The Armenian government may abandon its ambitious plans to build a new nuclear power station in place of the aging plant at Metsamor, Justice Minister Davit Harutiunian said on Tuesday.
President Serzh Sarkisian pledged to replace Metsamor, which generates roughly a third of Armenia’s electricity, by a modern facility meeting safety standards shortly after taking office in 2008. The project never got off the drawing board as his government failed to attract billions of dollars in funding needed for the new plant’s construction. The government decided instead to extend the life of Metsamor’s 420-megawatt reactor by 10 years, until 2027.
“We will have a new nuclear plant if it is cost-effective in terms of [electricity] tariffs,” Harutiunian told reporters. “Just imagine a possibility that it turns out tomorrow that modern technologies can generate the same amount of energy without a nuclear plant and that nuclear energy … is much more expensive for consumers. Which path should we opt for? Of course, modern technologies.”

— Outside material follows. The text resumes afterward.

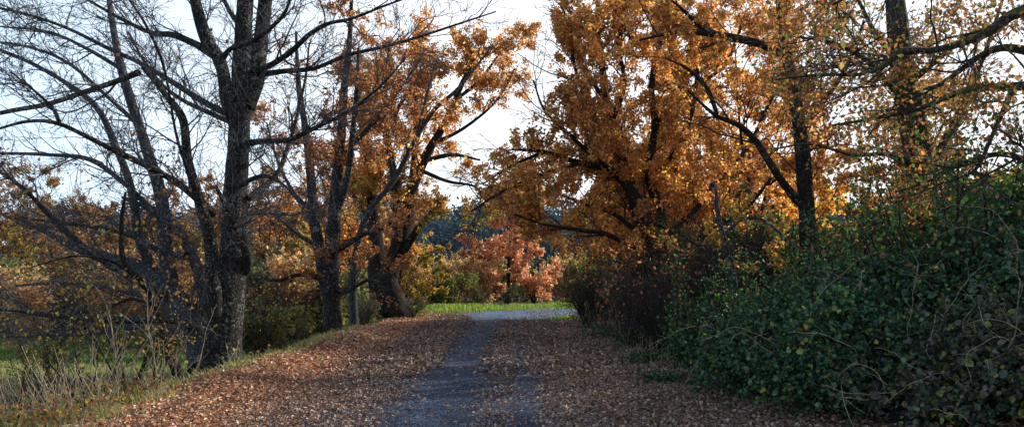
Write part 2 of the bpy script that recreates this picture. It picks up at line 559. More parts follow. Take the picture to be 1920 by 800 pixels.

Asked whether that means the government now does not rule out the possibility of giving up the idea of a new nuclear plant, Harutiunian said: “You correctly understand my and my government’s position.” The government will closely monitor international energy “trends” and eventually decide “which model will best suit our consumers,” added the minister.

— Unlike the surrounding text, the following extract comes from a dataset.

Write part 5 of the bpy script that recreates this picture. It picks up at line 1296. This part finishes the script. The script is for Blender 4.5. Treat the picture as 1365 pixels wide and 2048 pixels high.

As recently as in July, Deputy Prime Minister Vache Gabrielian insisted that the government remains committed to the expensive nuclear project. He said the government has only revised the would-be plant’s design capacity from 1,000 megawatts to 600 megawatts.
Yerevan will commit to “the closure and safe decommissioning” of the Metsamor plant in an extensive agreement with the European Union which is due to be signed next month. The draft agreement sets no specific time frames for the plant’s shutdown. It also acknowledges “the need for its replacement with new capacity to ensure the energy security of the Republic of Armenia.”